▶ [DIRECTION]:
Your task is to tally the lines of the listing containing the word "parts" and report the figure alone.

▶ [INFORMATION SUPPLIED]:

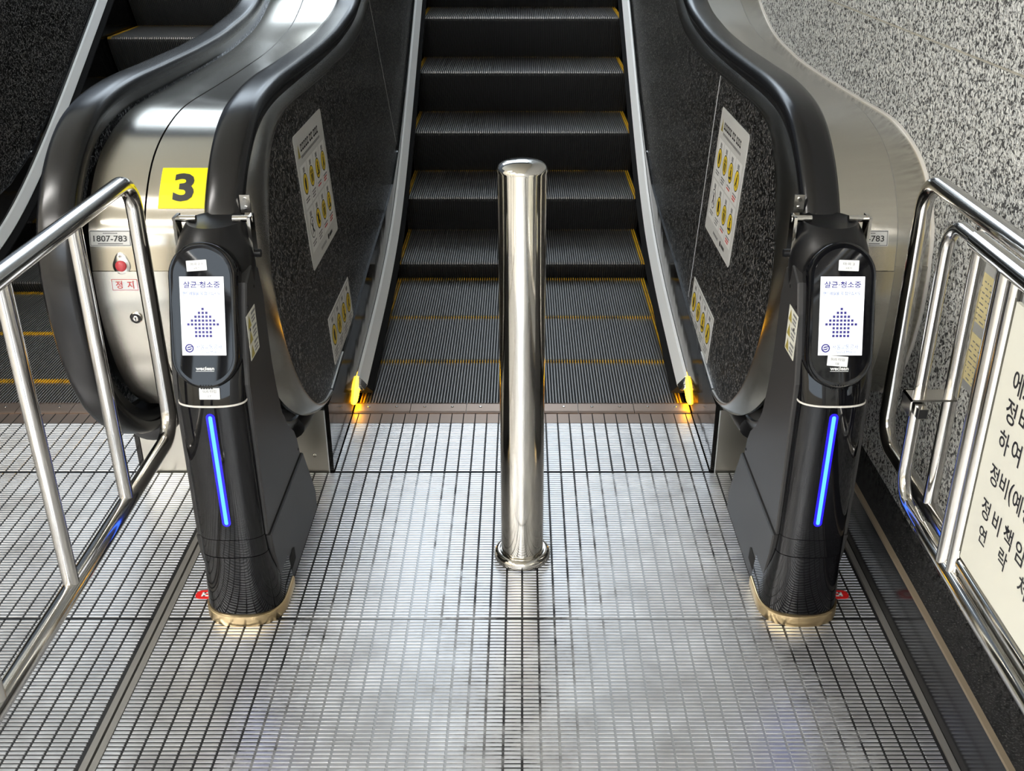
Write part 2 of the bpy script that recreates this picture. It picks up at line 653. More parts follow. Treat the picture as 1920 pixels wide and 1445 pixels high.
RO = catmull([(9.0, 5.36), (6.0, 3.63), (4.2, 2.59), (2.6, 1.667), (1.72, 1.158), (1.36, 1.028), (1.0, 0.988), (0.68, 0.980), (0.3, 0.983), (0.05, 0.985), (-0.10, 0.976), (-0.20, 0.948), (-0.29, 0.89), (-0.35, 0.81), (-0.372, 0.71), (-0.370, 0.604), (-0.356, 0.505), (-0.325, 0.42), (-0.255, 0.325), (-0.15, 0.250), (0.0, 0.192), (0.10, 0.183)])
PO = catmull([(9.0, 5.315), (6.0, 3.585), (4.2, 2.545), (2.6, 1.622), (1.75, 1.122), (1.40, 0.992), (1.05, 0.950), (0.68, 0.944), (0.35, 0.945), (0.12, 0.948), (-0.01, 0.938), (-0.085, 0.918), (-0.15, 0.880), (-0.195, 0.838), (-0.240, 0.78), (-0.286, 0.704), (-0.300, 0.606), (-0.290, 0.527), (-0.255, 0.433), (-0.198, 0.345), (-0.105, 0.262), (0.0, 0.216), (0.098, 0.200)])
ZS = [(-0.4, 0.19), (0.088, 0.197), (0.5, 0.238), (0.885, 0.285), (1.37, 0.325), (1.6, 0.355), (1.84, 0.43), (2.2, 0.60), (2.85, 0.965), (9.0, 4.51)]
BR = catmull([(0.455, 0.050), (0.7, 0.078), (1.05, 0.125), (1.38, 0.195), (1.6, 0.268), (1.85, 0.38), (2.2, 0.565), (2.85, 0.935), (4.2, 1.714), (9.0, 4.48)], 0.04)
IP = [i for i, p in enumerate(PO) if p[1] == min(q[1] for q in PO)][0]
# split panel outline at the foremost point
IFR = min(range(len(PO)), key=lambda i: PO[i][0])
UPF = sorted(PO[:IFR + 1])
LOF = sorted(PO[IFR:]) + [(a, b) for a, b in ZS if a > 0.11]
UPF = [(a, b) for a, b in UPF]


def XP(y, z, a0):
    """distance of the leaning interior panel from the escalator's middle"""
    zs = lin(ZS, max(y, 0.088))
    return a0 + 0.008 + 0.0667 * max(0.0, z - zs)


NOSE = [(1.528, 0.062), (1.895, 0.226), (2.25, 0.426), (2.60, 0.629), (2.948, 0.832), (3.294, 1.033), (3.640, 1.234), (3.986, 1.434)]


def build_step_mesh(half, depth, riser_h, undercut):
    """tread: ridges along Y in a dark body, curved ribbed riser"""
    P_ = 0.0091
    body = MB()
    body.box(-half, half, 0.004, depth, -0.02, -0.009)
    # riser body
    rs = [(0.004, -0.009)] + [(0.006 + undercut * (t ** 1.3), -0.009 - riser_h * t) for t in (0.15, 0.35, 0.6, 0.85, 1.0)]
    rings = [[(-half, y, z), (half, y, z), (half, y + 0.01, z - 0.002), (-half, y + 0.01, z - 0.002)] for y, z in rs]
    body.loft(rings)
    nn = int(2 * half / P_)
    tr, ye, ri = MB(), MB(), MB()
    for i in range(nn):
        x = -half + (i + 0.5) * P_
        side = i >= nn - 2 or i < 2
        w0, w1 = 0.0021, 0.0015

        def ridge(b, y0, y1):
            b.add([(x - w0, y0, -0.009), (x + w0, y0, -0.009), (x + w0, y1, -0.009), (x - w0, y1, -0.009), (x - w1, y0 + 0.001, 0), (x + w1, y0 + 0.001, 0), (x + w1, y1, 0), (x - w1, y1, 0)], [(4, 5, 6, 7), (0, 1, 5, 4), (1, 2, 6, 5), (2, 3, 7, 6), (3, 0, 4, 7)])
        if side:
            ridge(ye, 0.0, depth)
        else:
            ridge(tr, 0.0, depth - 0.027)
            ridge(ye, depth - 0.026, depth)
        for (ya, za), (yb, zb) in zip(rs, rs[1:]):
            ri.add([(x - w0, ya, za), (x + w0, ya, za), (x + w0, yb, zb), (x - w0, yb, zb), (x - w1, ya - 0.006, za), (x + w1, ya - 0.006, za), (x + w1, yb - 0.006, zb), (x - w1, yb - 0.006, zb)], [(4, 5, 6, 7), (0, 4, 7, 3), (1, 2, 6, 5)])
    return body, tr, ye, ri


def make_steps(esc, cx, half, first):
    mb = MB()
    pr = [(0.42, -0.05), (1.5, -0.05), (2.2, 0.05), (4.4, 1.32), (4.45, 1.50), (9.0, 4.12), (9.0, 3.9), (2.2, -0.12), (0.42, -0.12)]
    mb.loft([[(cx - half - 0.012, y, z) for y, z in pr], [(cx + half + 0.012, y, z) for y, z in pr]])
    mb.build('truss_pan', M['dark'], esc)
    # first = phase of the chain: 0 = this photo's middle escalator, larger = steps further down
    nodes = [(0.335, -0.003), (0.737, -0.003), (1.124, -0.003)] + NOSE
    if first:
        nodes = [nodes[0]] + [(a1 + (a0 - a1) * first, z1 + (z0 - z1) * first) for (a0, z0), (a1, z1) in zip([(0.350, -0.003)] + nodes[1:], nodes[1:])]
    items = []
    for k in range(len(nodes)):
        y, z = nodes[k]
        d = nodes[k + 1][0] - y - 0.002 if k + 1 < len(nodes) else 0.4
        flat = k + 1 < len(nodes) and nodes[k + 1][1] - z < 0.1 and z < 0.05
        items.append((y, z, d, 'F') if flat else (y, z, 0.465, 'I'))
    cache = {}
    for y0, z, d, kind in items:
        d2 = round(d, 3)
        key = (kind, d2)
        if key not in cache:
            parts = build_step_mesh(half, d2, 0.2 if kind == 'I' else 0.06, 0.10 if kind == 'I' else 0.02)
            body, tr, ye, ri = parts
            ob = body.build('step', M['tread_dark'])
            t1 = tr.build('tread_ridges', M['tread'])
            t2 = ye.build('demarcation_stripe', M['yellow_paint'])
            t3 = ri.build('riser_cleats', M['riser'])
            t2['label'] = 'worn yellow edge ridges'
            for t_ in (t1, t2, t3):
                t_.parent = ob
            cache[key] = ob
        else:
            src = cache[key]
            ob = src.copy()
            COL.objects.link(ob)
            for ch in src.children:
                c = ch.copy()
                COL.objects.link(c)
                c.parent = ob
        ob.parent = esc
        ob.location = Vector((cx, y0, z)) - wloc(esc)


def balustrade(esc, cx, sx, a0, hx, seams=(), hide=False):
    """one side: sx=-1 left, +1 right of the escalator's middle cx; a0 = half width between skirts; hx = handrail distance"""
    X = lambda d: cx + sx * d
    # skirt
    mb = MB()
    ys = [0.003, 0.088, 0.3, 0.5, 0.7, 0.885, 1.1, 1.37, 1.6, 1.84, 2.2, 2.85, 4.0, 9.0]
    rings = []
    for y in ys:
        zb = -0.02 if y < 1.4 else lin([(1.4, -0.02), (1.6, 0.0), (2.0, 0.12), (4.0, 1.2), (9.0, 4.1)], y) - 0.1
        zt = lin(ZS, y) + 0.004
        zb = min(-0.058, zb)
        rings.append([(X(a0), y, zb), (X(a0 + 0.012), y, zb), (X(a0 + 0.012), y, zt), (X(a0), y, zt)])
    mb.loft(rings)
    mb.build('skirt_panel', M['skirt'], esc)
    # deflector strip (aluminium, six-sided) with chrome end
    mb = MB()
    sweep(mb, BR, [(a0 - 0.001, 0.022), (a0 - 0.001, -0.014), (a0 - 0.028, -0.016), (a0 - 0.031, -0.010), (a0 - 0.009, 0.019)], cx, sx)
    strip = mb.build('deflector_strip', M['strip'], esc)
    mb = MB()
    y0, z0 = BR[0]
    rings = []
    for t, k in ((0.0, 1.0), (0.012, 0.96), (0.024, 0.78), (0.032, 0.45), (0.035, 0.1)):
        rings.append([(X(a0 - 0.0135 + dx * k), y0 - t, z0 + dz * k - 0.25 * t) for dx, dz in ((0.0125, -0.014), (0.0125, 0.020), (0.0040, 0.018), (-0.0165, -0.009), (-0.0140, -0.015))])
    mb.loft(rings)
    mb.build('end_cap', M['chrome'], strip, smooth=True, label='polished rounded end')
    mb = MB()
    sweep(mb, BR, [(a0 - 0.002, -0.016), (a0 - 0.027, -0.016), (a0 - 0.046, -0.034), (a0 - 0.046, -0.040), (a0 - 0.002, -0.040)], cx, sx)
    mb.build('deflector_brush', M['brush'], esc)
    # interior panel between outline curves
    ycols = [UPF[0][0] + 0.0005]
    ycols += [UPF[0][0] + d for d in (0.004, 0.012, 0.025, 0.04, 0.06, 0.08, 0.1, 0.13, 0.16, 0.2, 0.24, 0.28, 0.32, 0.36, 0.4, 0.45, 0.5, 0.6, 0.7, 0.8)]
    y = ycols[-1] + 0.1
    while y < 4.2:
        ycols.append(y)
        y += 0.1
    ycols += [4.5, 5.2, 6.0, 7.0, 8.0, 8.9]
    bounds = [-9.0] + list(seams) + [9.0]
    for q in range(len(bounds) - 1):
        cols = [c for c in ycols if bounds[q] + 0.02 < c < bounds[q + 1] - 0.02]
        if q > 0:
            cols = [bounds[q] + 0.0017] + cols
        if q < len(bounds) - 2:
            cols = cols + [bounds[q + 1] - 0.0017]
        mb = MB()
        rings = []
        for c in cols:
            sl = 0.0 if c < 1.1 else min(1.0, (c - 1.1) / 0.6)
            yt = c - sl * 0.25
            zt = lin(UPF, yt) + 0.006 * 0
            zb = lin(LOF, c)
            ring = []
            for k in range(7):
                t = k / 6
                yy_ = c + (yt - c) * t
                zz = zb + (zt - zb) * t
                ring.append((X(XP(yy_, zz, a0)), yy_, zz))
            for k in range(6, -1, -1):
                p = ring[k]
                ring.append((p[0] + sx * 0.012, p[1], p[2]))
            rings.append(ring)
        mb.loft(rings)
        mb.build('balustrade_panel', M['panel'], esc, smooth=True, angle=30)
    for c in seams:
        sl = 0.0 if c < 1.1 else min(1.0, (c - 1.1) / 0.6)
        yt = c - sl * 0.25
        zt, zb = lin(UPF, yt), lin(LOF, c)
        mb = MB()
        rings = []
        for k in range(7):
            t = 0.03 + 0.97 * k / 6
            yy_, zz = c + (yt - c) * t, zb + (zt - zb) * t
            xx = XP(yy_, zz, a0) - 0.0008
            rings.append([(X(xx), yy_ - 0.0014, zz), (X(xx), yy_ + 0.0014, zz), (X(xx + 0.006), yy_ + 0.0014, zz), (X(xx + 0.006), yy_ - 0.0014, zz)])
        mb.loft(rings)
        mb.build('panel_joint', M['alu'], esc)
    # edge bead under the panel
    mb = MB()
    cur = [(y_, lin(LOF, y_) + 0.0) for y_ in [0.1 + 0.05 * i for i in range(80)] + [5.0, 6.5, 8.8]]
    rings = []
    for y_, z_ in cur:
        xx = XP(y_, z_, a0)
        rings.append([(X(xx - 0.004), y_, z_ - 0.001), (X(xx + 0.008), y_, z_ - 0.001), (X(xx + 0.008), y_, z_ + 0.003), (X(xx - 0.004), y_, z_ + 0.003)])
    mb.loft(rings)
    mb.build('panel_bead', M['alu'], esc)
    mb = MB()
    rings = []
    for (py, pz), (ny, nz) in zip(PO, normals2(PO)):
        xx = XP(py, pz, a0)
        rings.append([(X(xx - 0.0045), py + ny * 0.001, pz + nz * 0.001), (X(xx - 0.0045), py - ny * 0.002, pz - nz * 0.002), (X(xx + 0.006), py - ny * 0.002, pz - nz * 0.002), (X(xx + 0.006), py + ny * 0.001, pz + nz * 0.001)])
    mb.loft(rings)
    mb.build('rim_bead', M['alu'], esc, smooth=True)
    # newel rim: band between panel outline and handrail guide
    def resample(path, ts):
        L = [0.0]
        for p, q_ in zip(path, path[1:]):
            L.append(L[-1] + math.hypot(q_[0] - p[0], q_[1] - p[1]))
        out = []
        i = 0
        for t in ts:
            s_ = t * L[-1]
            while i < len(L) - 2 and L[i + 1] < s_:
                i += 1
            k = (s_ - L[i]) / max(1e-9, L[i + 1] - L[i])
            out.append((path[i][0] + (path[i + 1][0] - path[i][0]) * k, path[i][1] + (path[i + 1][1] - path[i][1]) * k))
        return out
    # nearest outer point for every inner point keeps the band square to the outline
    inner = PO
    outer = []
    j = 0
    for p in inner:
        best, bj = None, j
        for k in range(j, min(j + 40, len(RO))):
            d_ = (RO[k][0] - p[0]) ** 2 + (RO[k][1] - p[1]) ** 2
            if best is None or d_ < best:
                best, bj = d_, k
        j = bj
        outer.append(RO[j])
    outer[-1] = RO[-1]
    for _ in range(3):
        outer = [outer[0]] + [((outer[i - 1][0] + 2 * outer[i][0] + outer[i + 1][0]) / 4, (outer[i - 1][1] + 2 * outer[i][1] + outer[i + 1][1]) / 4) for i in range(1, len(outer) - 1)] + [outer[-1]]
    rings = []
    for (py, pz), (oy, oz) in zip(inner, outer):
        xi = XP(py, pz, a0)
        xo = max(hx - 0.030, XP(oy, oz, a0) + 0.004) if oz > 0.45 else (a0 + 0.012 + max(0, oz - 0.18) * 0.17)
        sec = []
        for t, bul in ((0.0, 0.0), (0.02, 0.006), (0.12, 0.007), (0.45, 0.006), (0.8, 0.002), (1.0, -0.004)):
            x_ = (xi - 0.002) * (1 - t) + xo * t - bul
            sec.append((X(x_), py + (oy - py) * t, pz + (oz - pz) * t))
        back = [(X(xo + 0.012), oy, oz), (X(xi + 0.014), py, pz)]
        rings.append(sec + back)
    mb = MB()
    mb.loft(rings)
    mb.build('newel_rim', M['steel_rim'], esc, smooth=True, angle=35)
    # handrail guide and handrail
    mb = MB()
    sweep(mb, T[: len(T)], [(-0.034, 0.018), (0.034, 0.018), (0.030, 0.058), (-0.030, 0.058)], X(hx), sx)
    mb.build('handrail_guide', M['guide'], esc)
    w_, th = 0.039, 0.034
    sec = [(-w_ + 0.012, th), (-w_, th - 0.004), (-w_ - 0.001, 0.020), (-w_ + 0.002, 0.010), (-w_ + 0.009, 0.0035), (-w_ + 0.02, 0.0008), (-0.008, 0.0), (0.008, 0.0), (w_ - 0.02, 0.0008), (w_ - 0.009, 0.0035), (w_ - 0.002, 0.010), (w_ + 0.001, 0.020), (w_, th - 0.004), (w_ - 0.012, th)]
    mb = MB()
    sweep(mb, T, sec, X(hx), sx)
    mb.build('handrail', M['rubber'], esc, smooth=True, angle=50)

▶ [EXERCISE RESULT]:
3